Trout have always been known for hitting a wide-variety of lures, and the choices these days can be bewildering. Most, however, are just variations on two old themes: plugs or jig and grub combinations.

Plugs like MirrOlures have always been favorites among trout fishermen, and there are plugs of every different style and color out there now for use on specks. Plugs give an angler great casting weight for long throws and target mostly keeper-size and larger fish. Catching big trout with a plug is great fun, as they really hammer the lure, but you have to take care to keep a light drag and have that net handy if you want to get them into the cooler.

The other traditional speck offering is a jig and grub combo.

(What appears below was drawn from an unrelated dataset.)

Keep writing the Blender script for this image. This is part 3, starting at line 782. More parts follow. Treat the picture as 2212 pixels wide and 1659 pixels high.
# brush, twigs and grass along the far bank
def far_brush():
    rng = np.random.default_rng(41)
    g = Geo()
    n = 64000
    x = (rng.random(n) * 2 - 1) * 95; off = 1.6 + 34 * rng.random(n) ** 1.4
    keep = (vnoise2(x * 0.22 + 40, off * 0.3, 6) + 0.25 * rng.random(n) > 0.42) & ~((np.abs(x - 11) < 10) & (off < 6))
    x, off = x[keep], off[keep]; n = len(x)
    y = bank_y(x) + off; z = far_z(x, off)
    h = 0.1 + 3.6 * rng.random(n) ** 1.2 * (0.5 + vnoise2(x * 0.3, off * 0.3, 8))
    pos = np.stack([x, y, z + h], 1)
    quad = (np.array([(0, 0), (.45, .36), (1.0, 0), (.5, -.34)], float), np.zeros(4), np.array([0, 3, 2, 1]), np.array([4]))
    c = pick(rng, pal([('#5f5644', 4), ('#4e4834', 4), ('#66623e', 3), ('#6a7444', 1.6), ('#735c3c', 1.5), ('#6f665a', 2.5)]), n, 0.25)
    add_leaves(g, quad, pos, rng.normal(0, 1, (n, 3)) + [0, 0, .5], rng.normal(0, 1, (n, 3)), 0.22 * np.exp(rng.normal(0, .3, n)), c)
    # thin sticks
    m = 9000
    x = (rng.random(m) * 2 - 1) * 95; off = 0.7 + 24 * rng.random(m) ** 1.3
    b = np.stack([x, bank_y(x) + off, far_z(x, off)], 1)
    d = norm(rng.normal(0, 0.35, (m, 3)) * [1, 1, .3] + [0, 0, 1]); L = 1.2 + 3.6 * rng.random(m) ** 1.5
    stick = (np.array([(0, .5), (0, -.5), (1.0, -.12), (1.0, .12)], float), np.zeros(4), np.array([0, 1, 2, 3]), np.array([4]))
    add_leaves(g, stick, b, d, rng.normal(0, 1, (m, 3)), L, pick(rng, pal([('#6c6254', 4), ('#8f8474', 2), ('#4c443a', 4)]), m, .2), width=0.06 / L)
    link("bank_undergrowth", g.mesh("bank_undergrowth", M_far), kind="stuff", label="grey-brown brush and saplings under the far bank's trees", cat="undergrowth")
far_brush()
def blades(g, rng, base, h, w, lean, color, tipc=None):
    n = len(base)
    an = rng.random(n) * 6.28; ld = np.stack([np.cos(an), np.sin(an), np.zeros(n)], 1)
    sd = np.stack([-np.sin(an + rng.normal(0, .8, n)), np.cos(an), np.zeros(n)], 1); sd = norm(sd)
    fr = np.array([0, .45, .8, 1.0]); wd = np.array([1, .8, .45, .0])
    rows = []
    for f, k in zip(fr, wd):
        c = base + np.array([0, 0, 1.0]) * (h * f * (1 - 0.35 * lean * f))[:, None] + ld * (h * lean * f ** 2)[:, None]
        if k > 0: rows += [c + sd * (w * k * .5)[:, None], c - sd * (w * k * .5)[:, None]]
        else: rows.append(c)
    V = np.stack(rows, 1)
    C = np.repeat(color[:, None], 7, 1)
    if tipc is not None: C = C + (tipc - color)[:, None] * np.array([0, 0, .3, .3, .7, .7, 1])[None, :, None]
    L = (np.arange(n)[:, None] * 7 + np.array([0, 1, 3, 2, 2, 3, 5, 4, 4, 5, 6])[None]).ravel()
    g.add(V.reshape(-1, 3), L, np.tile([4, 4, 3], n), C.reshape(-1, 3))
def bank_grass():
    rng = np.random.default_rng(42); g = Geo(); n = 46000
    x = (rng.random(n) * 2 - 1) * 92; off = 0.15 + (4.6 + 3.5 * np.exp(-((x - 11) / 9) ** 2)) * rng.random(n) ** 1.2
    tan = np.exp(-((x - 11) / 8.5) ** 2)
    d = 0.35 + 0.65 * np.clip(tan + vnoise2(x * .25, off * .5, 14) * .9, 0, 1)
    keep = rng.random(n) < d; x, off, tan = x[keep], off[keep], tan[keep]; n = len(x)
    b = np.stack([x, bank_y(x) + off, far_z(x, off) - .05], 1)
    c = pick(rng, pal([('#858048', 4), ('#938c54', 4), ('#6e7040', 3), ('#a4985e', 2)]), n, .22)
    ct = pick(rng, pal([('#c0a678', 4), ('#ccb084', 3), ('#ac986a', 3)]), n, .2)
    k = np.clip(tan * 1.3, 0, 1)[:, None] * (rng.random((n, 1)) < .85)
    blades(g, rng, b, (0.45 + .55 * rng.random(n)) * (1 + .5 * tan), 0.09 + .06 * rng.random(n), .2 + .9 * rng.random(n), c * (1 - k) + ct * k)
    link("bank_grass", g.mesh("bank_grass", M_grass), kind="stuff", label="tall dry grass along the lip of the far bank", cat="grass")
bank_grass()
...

At one time, most anglers went after specks armed with green grubs impaled on red lead jig heads. That still works just fine in many instances, but those after trout now have many more choices. Synthetic baits that closely replicate the feel and smell of live bait (such as the Gulp brand) are now used almost exclusively by many speck fans. Also seen more and more are shrimp-like grubs, which have become so lifelike you might be tempted just to forget the fishing and throw them on the grill.

You never use a very fast retrieve for a speckled trout, although this time of the year they will hit lures fished at a quicker pace than in the late summer or in winter. You can vary what you do, and many folks employ a pull-and-pause method similar to fishing a plastic worm for largemouth bass, while others just throw a jerk or two into their retrieve.

Trout can give anglers fits as to what color or style of lure they will hit at any certain time, although since they seem to be in a feeding mood, now is the time to go after them. If you are going to try live shrimp from a pier for the first time, it is best to go up on the planks and observe how the experienced anglers do it. This will also help you observe how the floats are rigged and used, and no one will mind you watching as long as you don’t get in the way.

Speckled trout have to be 12 inches long to keep. If you are lucky enough to get there, you can keep 10 a day. Right now seems to be a great time to go after them: just make your choice between shrimp and lures, ocean and inshore and get to it. You don’t look a gift-horse in the mouth and you don’t question a trout when it is in a hitting mood.